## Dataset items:
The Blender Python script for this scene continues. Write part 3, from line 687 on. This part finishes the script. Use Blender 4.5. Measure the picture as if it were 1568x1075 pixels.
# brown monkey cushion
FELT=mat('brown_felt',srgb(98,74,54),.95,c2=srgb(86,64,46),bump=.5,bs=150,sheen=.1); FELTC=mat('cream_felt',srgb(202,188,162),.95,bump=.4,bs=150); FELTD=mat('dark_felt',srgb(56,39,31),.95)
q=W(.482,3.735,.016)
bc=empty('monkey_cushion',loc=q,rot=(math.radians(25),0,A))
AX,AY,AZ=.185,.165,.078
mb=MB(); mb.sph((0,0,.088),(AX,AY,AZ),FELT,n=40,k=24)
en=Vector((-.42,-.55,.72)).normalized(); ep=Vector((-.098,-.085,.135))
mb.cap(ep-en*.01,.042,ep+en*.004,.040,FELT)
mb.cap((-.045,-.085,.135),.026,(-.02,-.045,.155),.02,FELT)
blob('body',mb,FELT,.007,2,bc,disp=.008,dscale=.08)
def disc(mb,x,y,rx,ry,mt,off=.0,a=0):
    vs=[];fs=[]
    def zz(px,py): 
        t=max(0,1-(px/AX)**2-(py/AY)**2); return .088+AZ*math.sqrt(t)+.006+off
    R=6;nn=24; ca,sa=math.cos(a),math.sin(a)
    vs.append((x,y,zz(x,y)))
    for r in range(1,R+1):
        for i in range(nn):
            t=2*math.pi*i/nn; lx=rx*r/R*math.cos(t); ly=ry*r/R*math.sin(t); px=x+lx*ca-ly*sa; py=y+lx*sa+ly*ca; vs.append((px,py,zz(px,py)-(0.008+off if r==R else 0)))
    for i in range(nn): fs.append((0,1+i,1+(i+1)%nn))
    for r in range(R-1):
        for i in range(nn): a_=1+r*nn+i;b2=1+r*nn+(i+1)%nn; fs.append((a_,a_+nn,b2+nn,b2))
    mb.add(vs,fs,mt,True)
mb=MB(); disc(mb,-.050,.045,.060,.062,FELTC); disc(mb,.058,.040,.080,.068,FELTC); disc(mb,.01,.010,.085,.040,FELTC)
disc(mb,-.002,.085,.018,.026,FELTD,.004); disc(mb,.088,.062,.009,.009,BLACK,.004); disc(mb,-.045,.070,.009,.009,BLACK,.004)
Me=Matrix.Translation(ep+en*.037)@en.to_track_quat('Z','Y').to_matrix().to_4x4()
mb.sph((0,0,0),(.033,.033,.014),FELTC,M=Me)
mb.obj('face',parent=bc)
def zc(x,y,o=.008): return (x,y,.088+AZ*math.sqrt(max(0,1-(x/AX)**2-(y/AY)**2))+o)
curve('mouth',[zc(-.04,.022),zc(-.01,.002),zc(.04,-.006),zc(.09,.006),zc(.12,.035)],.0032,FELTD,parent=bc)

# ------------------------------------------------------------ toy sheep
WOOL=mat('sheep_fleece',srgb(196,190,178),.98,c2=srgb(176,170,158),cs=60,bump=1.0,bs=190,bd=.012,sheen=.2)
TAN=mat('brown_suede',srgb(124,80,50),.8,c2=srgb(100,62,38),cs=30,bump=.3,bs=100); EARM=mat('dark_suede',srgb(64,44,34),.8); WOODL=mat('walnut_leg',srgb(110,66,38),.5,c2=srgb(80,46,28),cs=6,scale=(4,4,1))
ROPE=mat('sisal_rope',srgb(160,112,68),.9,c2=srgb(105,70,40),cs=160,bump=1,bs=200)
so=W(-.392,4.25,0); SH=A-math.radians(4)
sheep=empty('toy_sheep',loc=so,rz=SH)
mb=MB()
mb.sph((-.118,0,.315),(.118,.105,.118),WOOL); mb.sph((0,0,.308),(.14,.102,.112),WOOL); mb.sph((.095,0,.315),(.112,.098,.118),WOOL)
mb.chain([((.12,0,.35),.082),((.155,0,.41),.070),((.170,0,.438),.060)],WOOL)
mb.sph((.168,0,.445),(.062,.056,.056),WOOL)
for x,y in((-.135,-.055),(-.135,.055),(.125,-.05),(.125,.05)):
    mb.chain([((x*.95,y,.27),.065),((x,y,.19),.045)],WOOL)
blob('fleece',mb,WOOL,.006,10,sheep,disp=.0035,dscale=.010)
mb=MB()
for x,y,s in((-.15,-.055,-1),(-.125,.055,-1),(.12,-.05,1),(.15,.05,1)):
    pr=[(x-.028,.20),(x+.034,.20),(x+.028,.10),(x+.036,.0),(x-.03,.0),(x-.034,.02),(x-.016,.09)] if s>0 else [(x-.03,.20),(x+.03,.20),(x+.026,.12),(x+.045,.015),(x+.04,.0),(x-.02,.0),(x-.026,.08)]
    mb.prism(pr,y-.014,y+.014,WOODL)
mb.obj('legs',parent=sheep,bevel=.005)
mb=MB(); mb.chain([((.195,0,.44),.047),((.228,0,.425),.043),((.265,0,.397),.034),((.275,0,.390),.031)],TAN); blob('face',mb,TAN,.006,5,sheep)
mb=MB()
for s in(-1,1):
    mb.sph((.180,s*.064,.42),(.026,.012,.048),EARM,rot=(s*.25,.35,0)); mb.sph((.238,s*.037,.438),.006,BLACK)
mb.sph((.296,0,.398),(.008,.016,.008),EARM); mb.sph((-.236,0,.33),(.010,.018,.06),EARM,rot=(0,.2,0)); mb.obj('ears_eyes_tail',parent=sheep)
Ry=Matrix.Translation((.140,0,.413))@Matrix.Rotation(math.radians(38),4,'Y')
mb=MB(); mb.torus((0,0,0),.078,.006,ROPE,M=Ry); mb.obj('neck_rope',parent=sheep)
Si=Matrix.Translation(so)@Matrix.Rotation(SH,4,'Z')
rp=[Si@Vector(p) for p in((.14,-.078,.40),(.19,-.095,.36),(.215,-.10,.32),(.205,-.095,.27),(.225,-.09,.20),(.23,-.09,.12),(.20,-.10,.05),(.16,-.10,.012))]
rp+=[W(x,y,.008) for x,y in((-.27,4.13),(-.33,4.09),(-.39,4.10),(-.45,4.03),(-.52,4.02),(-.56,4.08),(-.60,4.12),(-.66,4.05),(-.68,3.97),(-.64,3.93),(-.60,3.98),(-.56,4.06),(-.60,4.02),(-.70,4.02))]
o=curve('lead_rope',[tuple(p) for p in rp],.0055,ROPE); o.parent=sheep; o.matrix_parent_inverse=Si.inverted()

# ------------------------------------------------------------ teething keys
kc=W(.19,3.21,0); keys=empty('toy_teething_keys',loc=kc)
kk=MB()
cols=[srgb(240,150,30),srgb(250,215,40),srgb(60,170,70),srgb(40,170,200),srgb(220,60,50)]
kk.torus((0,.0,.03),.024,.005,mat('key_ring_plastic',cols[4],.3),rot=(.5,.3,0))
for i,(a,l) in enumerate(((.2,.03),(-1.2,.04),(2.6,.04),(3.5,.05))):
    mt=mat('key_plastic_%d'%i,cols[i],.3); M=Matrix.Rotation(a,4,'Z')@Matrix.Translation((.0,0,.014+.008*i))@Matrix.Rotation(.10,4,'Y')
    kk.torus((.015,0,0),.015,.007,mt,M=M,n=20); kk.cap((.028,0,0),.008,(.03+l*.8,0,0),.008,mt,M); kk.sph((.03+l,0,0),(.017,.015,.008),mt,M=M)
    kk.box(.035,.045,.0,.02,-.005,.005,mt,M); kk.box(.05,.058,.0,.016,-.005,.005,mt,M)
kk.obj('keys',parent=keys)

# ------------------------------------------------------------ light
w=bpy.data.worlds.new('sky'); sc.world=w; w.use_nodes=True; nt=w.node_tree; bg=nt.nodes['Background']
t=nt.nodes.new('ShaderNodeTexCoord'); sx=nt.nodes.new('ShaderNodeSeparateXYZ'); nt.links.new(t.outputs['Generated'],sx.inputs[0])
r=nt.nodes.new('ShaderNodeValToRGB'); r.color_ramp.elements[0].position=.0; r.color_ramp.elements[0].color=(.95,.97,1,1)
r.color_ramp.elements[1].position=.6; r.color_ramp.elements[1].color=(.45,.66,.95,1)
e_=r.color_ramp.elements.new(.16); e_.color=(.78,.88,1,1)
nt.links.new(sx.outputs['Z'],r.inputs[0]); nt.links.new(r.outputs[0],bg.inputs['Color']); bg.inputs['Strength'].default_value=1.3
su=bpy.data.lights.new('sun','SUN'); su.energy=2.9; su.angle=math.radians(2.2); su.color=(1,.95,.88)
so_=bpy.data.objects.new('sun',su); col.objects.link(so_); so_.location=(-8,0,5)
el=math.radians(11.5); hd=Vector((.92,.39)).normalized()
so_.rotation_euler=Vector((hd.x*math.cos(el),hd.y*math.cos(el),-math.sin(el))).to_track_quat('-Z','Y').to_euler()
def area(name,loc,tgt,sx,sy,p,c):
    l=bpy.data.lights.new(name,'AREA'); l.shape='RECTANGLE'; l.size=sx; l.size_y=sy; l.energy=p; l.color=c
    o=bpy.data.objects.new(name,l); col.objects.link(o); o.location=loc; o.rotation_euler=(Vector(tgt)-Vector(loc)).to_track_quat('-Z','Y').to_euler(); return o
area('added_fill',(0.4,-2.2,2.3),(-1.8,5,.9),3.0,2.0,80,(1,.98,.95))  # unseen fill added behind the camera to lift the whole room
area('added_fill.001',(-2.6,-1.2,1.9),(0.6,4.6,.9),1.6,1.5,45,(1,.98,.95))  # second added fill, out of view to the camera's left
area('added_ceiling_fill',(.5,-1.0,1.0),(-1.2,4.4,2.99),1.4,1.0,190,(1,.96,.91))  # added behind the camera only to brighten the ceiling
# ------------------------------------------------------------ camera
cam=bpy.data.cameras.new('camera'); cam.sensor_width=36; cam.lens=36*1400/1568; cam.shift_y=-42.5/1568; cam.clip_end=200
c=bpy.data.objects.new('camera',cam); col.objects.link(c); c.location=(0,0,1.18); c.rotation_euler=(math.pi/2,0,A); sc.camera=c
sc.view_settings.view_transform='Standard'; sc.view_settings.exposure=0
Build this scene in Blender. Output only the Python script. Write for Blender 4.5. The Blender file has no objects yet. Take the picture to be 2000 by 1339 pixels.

## What is required:
Identify each line of the material where the word "Write" shows up, and copy it.

## Output of the exercise:
The Blender Python script for this scene continues. Write part 3, from line 687 on. This part finishes the script. Use Blender 4.5. Measure the picture as if it were 1568x1075 pixels.
Build this scene in Blender. Output only the Python script. Write for Blender 4.5. The Blender file has no objects yet. Take the picture to be 2000 by 1339 pixels.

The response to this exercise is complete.